UK Universities’ International dilemma

By Robin Walker, Director

Universities hoping for a helping hand from Government at the spending review, will have shuddered to read the front page splash and Op Ed from the Education Secretary highlighting a new scandal in international student recruitment. A major Sunday Times investigation highlighted a £ multi-million scandal in franchising in which substandard institutions have recruited international students for courses that never took place but received the funding from the taxpayer as if they had. Bridget Phillipson’s eye catching headline “This is one of the biggest financial scandals universities have faced” missed or perhaps deliberately glossed over an important point. The offenders were not Universities, at least not in the established use of the term.

The Sunday Times discovered that individuals with “absolutely no academic intent” are enrolling on degree courses every year to take out loans, with “no intention of paying it back”. Its article highlighted that the key suspect institutions were “so-called franchised universities” — small colleges paid to provide courses for established universities but often with lower grade requirements. The article goes on to say there are at least six franchised providers where fraudulent claims from students have been identified. It does not claim that any University regulated by the OFS or with the title of University in its own right took part. Other media rushed to report on the scandal but notably did not suggest Universities themselves were to blame.

As the VC of Oxford Brookes highlighted in a cri de Coeur in the FT last week, the sector is facing a range of challenges already and a flight to quality from both domestic and international students is already hurting red brick universities. The Education Select Committee has launched a timely one-off session on funding.

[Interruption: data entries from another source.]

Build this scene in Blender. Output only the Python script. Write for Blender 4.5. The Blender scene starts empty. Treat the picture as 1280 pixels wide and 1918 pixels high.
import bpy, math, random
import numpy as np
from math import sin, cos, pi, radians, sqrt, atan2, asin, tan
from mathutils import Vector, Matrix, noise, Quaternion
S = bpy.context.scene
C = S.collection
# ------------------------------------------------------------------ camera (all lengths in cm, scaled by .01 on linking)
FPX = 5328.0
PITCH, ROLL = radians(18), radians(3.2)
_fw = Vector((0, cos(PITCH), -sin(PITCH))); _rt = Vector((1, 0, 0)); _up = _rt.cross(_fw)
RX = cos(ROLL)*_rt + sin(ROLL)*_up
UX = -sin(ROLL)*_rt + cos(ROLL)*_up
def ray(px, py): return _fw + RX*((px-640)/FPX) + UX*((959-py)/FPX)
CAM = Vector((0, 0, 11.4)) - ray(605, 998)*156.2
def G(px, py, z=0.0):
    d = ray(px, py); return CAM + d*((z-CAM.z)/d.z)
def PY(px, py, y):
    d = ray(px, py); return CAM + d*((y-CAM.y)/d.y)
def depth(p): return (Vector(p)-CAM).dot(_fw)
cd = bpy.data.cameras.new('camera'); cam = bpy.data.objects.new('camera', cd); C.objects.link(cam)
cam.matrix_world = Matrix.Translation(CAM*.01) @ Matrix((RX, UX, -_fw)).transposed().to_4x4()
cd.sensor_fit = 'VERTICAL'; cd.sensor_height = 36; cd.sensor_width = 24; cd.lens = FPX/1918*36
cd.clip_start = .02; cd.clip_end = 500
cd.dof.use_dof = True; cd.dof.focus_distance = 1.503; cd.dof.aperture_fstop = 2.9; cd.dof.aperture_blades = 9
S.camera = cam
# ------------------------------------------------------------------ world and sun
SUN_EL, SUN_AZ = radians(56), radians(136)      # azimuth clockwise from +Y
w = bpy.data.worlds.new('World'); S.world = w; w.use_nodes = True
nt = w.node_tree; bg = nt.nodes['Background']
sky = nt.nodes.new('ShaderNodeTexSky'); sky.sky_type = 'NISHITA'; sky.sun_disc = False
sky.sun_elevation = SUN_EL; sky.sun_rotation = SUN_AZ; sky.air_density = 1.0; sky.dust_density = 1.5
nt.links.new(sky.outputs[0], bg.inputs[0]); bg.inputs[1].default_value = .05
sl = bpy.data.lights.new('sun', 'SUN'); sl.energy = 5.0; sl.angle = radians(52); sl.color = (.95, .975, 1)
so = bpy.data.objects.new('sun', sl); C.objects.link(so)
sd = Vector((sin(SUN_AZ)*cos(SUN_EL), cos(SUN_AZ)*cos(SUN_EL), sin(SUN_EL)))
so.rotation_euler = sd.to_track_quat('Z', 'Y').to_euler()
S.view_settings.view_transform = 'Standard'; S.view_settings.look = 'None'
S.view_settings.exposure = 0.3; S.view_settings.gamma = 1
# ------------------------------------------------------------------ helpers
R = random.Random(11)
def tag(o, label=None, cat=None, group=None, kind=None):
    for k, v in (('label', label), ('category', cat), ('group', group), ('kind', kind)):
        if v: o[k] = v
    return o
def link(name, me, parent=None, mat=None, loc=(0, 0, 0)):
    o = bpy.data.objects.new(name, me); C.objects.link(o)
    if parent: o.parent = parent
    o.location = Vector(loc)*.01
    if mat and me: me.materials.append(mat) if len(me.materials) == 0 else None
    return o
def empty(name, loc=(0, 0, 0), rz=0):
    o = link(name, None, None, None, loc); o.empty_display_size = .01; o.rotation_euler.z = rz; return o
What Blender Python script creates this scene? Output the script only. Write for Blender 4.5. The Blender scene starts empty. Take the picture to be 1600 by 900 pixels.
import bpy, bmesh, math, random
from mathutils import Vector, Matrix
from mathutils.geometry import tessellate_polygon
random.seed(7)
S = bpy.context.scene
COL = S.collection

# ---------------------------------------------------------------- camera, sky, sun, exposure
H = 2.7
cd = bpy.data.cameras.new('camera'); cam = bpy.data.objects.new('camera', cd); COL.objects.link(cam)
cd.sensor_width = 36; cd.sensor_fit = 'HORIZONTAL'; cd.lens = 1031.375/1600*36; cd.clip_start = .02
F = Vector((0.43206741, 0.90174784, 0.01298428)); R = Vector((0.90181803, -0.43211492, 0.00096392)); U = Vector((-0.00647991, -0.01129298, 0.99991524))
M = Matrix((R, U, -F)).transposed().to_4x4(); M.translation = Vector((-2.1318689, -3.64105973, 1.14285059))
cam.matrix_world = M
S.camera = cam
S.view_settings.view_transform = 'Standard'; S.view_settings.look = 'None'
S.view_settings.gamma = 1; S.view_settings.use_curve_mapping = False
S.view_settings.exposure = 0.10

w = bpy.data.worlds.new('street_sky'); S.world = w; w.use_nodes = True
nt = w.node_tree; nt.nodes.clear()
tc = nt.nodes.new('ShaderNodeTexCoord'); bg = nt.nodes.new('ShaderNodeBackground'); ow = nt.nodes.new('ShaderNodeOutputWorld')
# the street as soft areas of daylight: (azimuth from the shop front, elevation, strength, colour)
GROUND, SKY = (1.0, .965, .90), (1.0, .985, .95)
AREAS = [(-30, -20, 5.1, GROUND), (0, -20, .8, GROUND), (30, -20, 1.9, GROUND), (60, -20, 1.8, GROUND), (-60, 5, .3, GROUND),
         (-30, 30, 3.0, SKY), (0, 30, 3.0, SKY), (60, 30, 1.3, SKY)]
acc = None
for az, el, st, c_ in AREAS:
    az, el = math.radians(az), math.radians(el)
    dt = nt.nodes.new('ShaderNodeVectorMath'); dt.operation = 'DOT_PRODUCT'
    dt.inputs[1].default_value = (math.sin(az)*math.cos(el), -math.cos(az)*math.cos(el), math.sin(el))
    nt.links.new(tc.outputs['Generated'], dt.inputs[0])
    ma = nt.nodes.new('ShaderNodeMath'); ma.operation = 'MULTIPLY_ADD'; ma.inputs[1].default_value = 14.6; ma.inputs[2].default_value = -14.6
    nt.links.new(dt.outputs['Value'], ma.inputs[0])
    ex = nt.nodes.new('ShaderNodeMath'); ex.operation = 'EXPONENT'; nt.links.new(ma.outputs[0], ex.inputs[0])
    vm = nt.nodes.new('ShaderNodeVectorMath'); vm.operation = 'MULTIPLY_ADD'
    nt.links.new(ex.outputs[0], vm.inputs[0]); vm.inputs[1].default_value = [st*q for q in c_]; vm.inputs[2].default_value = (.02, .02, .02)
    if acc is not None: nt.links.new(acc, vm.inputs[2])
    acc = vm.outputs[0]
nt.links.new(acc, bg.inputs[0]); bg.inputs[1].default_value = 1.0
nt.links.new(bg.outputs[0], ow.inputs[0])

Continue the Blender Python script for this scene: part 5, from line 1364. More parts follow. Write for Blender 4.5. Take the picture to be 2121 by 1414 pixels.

Highlighting loopholes being used by Romanian students and Potemkin style fake academic institutions could hardly come at a worse time for a sector anxious to make the case for welcoming international students and the contributions that they can make to stabilise the perilous finances of Universities. It will weaken sector wide calls to reduce the burden of regulation. A cynic might argue that ahead of an already contentious spending round in which some eye watering hits to education have been leaked, it gives the Treasury a neat excuse to avoid committing funding.

As with previous scandals under the Conservative Government and Tony Blair, it will strengthen the argument for those, including the Home Office, who want to crack down on international student numbers regardless of cost and create a wider suspicion that Universities who recruit internationally are somehow doing something wrong. Something that is not currently backed by the economic evidence or public opinion.

As Chair of the Education Select committee, I launched a cross-party inquiry into Universities and international students but due to the timing of the 2024 General Election we were never able to complete it. It is vital that the sector makes the case, not only for the financial contribution that they can make to its own financial stability, but also for the qualitative benefits that the right kind of international students can bring to the student experience for their British peers and to UK soft power globally.

It is no accident that the top performing UK universities in the global rankings are also those who have some of the highest proportion of international students. The question that the sector needs to address is how it can sustain these benefits whilst rooting out the risks of fraud, something that properly established Universities who take their responsibilities seriously should be well placed to do. They also badly need to diversify their income streams as even if the International income were to continue, it would be a high and rising risk on any register as even Scotland’s fee free Universities are beginning to recognise.